YEAH, I READ WILD BUT...
- May 26, 2016
- 3 min read

This isn't that kind of story. I realize that, for many people, it makes sense that a young woman would have to experience some serious trauma or a heroine addiction to want to spend several months in the woods, but for me, it is the opposite. Hiking has always been near the heart of the very best parts of my life.
I have found that a stereotype holds that long distance hikers are damaged in some way, unfit for normal life. (My favorite example of this reaction came halfway through my first massage in years. The masseuse literally laughed out loud -for at least 45 seconds- when I told her that I would be hiking the AT this year. It was awkward. I couldn't exactly leave.)
Unfortunately, I think Cheryl Strayed's bestselling novel, despite addressing her personal transformation, does a lot to perpetuate this misunderstanding. Perhaps it is our body odor or the way we have stepped out of the traditional timeline of achievements that causes people to wonder what it is we are walking away from. Do we have a drinking problem? Or difficulty holding down a job? Or an unhappy family life? Or a chip on our shoulders? Certainly some hikers do, but I think the majority of these people who have carved out a few months to walk the length of the country are more concerned with walking into something, not away from it.
They stumbled into the wilderness and discovered a second home there. They went for a walk and found a meditation.

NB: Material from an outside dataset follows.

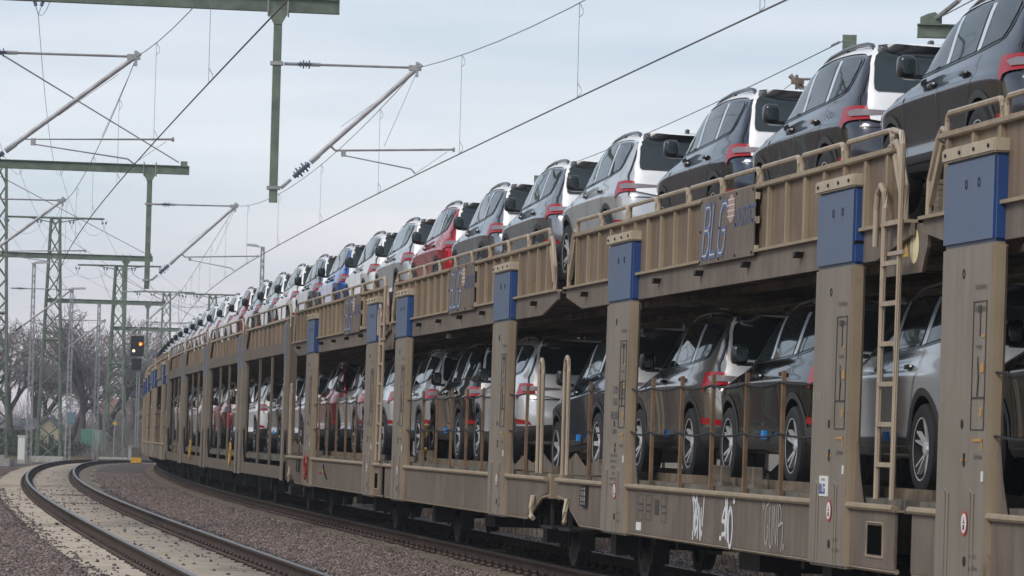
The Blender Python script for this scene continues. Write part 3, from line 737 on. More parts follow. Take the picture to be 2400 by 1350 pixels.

Growing up, I fell in love with the mountains and forests of the Southern Appalachians. I still remember the first time I grasped the concept of thru hiking. By the time I was thirteen, I had bumped into the Appalachian Trail a few times on our way up Clingman's Dome or at the Nantahala Outdoor Center. However, I had no appreciation for its scale until I visited the Happy Hiker, an outfitter in Gatlinburg, TN that has since gone out of business. The store had blanketed their back wall in polaroids of thru hikers, taken on the summit of Mount Katahdin and signed with their trail name, completion date, and a thank you for the socks, shoes, or backpack that helped them to complete their trip. "2000 Miles" they wrote. "Georgia to Maine!" It was enormous and yet somehow possible. They had done it. Maybe I could too.
From that time on, I began to read memoirs about the trail, hung a four-foot map of it in my teenage bedroom, went on weekend trips with my dad or friends, and imagined a time when I would finally set out on my own thru hike.
The trail became both a metaphor for the kind of person I wanted to grow up to be -adventurous, well-travelled, athletic, unconventional, and bold- and the catalyst for making that woman a reality. Hikes have provided some of my most important self exploration where my anxieties are laid to rest and I can feel comfortable being myself, but the trail has also given me opportunities to bond and heal with loved ones, make friendships I value still, and meet the most important partner of my life. I know already that retreating into the wilderness can't help but smooth out my rough edges, tear open my heart, and reintroduce me to the majesty of creation, and I yearn for it. The question is: what else will it do?